>> BEGIN
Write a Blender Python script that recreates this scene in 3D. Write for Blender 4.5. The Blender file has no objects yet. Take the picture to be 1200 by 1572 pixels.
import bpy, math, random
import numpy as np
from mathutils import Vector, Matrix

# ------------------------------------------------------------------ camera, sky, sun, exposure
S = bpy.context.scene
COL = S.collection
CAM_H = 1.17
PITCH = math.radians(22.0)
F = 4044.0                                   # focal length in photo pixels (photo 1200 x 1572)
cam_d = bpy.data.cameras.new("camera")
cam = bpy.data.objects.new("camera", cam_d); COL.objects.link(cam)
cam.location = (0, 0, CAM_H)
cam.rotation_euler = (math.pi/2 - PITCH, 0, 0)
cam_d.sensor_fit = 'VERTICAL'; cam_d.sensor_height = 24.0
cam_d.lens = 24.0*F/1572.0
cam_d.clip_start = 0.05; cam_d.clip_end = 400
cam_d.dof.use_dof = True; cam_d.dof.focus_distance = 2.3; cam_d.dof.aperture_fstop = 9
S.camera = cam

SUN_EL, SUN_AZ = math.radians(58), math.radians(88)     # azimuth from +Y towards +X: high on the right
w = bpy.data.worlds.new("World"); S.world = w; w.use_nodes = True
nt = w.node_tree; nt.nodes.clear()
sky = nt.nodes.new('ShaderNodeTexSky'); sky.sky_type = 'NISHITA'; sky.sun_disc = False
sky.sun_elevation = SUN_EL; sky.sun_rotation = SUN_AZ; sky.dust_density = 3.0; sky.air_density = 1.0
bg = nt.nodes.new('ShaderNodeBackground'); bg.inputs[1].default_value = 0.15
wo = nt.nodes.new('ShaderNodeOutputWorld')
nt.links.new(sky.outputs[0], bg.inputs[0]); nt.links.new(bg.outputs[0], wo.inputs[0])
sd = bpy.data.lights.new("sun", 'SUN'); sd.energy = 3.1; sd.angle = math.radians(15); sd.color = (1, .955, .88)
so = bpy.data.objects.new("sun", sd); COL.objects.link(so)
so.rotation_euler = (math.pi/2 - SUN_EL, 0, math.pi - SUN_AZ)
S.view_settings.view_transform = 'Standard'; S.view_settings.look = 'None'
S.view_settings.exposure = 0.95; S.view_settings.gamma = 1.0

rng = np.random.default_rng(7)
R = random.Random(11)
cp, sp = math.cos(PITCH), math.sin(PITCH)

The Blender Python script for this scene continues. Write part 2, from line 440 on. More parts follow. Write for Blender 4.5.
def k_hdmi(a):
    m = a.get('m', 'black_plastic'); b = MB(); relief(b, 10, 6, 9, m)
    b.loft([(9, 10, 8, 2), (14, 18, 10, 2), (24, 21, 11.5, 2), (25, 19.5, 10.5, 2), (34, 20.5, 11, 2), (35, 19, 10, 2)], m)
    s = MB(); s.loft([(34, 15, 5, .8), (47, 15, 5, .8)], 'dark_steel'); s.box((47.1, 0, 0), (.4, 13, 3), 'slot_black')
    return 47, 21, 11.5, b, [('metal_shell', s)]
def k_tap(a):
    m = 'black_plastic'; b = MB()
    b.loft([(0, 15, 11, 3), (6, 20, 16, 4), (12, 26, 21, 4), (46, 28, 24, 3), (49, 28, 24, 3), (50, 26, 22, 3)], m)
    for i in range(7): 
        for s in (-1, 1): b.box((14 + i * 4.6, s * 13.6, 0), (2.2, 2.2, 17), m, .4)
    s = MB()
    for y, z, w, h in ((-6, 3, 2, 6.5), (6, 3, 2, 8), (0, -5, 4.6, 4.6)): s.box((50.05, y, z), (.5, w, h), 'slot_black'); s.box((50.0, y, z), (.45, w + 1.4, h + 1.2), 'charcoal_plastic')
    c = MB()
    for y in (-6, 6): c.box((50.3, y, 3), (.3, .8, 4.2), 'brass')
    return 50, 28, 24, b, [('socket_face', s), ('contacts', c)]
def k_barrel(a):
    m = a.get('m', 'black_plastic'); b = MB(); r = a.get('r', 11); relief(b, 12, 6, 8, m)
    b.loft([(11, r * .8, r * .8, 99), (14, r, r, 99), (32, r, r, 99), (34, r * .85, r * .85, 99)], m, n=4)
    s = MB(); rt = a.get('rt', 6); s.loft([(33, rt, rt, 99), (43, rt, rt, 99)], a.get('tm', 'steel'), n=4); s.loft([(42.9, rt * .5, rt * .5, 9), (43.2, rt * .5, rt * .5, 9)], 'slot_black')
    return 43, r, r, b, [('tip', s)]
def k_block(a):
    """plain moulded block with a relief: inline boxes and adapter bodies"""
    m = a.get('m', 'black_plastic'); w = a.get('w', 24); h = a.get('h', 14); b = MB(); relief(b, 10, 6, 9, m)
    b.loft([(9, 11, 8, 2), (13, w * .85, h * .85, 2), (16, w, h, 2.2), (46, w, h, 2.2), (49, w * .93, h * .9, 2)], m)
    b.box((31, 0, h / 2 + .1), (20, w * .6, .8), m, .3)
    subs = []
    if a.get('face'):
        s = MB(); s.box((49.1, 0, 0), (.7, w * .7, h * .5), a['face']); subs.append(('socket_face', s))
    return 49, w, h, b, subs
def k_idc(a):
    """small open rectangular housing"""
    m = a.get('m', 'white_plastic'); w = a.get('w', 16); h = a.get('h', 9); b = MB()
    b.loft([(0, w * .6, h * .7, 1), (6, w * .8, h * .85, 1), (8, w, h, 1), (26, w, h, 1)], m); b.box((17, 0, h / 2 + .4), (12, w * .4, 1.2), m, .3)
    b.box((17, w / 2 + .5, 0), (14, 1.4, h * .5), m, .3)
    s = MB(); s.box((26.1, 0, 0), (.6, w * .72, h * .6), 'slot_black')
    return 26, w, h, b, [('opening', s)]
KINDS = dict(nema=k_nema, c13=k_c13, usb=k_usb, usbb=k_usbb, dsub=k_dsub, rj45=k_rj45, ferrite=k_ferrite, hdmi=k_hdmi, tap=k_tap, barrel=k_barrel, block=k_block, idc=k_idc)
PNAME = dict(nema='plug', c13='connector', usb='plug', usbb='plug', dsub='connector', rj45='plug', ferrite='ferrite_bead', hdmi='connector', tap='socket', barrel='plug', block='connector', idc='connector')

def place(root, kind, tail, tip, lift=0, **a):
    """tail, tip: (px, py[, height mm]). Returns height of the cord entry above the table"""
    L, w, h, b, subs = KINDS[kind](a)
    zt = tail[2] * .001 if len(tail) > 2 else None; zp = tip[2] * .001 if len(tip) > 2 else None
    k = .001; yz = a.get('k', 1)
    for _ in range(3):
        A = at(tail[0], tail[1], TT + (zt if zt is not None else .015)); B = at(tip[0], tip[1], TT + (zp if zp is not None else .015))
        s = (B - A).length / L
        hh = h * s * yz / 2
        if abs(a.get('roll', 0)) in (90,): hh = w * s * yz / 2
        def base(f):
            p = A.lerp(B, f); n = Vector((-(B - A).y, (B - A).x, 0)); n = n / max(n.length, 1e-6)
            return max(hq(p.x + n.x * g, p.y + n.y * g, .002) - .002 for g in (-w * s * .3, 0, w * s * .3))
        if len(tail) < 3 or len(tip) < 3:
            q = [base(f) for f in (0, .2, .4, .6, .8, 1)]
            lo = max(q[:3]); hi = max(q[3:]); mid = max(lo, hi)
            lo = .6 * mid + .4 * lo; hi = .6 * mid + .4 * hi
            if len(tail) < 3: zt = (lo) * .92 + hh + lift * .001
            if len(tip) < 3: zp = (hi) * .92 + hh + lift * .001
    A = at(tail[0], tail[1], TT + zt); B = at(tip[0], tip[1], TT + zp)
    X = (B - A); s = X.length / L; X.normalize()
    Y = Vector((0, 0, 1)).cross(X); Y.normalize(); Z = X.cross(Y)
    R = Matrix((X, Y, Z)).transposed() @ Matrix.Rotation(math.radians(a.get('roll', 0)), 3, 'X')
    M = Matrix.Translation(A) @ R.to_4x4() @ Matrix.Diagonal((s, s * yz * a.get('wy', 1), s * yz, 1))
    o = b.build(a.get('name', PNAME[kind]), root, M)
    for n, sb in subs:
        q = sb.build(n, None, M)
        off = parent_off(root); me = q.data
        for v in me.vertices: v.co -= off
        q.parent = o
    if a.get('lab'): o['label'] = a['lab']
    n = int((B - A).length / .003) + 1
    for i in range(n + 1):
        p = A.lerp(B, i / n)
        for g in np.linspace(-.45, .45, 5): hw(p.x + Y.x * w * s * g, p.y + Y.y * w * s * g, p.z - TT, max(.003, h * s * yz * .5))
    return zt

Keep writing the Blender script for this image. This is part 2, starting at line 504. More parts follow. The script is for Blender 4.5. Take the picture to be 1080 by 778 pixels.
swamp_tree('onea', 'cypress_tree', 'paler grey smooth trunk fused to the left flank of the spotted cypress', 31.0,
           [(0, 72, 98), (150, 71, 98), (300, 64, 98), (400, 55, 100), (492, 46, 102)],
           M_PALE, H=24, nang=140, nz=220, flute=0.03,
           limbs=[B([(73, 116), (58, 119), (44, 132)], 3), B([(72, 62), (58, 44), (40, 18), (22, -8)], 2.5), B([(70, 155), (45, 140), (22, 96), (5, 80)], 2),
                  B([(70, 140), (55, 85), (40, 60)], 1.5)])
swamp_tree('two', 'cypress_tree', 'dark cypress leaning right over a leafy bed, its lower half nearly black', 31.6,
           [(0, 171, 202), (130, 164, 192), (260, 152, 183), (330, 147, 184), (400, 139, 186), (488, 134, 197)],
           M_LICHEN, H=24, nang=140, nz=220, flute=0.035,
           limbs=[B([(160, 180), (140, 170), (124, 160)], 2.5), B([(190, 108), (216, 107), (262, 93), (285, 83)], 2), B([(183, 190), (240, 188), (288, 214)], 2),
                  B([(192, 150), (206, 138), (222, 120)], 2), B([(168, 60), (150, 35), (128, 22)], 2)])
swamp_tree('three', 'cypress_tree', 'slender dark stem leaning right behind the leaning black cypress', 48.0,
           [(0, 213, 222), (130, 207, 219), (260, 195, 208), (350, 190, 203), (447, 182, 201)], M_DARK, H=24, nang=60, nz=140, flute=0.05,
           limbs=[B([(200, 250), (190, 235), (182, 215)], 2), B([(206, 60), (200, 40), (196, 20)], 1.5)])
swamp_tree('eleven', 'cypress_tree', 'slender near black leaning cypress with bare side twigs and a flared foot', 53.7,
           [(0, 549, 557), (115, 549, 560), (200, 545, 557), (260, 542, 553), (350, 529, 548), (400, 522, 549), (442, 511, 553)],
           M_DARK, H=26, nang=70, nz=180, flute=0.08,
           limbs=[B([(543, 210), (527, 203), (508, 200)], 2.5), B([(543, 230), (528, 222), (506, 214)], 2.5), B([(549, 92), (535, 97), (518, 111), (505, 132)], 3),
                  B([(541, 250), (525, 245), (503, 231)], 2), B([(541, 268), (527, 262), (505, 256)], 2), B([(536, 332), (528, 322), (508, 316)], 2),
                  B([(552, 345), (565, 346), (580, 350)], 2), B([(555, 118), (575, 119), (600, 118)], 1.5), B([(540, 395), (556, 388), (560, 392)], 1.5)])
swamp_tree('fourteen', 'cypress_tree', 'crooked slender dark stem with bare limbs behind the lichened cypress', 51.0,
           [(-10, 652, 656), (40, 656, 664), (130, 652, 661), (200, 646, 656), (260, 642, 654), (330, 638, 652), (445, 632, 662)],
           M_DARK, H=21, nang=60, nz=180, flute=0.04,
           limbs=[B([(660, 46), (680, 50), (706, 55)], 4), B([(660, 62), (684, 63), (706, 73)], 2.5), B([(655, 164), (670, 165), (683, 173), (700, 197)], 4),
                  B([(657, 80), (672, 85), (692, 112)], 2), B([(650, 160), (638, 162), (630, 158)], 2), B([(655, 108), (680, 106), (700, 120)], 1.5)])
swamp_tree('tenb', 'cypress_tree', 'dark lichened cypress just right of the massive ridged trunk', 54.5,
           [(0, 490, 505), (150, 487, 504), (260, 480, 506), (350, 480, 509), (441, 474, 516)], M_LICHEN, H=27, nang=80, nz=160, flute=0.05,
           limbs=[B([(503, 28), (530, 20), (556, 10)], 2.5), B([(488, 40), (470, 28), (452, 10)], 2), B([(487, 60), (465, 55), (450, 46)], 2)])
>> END
§ Objective: Copy out only the lines running from the beginning of the data to the line with "S.camera = cam", both ends included.

§ Expected answer:
Write a Blender Python script that recreates this scene in 3D. Write for Blender 4.5. The Blender file has no objects yet. Take the picture to be 1200 by 1572 pixels.
import bpy, math, random
import numpy as np
from mathutils import Vector, Matrix

# ------------------------------------------------------------------ camera, sky, sun, exposure
S = bpy.context.scene
COL = S.collection
CAM_H = 1.17
PITCH = math.radians(22.0)
F = 4044.0                                   # focal length in photo pixels (photo 1200 x 1572)
cam_d = bpy.data.cameras.new("camera")
cam = bpy.data.objects.new("camera", cam_d); COL.objects.link(cam)
cam.location = (0, 0, CAM_H)
cam.rotation_euler = (math.pi/2 - PITCH, 0, 0)
cam_d.sensor_fit = 'VERTICAL'; cam_d.sensor_height = 24.0
cam_d.lens = 24.0*F/1572.0
cam_d.clip_start = 0.05; cam_d.clip_end = 400
cam_d.dof.use_dof = True; cam_d.dof.focus_distance = 2.3; cam_d.dof.aperture_fstop = 9
S.camera = cam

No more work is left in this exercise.